→ Given problem:
Leaving out the pictures, retype the lines from the beginning of the listing through the line containing "S.camera = cam".

→ Dataset extract:
—————
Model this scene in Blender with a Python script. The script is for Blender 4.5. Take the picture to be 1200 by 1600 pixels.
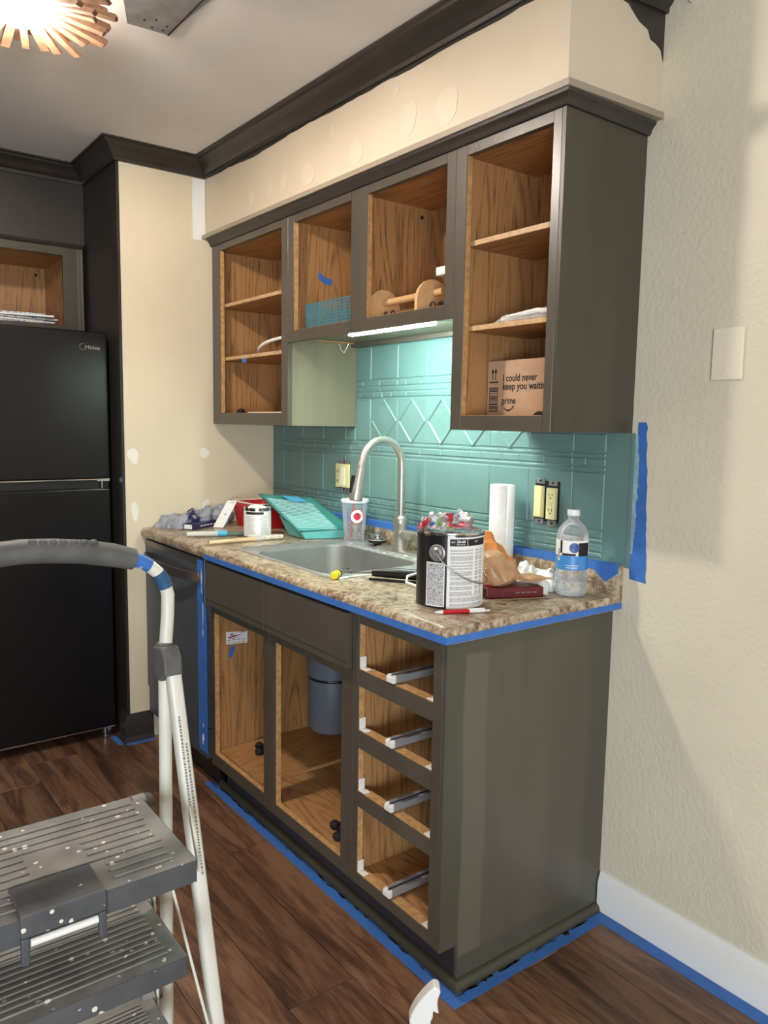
import bpy, bmesh, math, random
from mathutils import Vector, Matrix, noise
for o in list(bpy.data.objects): bpy.data.objects.remove(o)
S = bpy.context.scene
COL = S.collection
PI = math.pi

# ------------------------------------------------------------------ camera
CAM = Vector((3.1842, -1.7567, 1.3654))
yaw, pit, rol = [math.radians(a) for a in (53.005, -6.5307, .9315)]
fwd = Vector((-math.sin(yaw)*math.cos(pit), math.cos(yaw)*math.cos(pit), math.sin(pit)))
rt = Vector((math.cos(yaw), math.sin(yaw), 0)); up = rt.cross(fwd)
ca = rt*math.cos(rol)+up*math.sin(rol); cb = -rt*math.sin(rol)+up*math.cos(rol)
cd = bpy.data.cameras.new('camera'); cam = bpy.data.objects.new('camera', cd); COL.objects.link(cam)
m = Matrix((ca, cb, -fwd)).transposed().to_4x4(); m.translation = CAM; cam.matrix_world = m
cd.sensor_fit = 'HORIZONTAL'; cd.sensor_width = 36; cd.lens = 36*1213.66/1200; cd.clip_start = .02
S.camera = cam

# ------------------------------------------------------------------ world, lights, exposure
S.view_settings.view_transform = 'Standard'; S.view_settings.look = 'None'
S.view_settings.exposure = 0.2; S.view_settings.gamma = 1; S.view_settings.use_curve_mapping = False
w = bpy.data.worlds.new('sky'); S.world = w; w.use_nodes = True
w.node_tree.nodes['Background'].inputs[0].default_value = (.75, .85, 1, 1)
w.node_tree.nodes['Background'].inputs[1].default_value = 1.0
GLOBE = (1.085, -1.282, 2.342)
GLOBE_STRENGTH = 560.0
LED_STRENGTH = 270.0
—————
→ Solution to the exercise:
Model this scene in Blender with a Python script. The script is for Blender 4.5. Take the picture to be 1200 by 1600 pixels.
import bpy, bmesh, math, random
from mathutils import Vector, Matrix, noise
for o in list(bpy.data.objects): bpy.data.objects.remove(o)
S = bpy.context.scene
COL = S.collection
PI = math.pi

# ------------------------------------------------------------------ camera
CAM = Vector((3.1842, -1.7567, 1.3654))
yaw, pit, rol = [math.radians(a) for a in (53.005, -6.5307, .9315)]
fwd = Vector((-math.sin(yaw)*math.cos(pit), math.cos(yaw)*math.cos(pit), math.sin(pit)))
rt = Vector((math.cos(yaw), math.sin(yaw), 0)); up = rt.cross(fwd)
ca = rt*math.cos(rol)+up*math.sin(rol); cb = -rt*math.sin(rol)+up*math.cos(rol)
cd = bpy.data.cameras.new('camera'); cam = bpy.data.objects.new('camera', cd); COL.objects.link(cam)
m = Matrix((ca, cb, -fwd)).transposed().to_4x4(); m.translation = CAM; cam.matrix_world = m
cd.sensor_fit = 'HORIZONTAL'; cd.sensor_width = 36; cd.lens = 36*1213.66/1200; cd.clip_start = .02
S.camera = cam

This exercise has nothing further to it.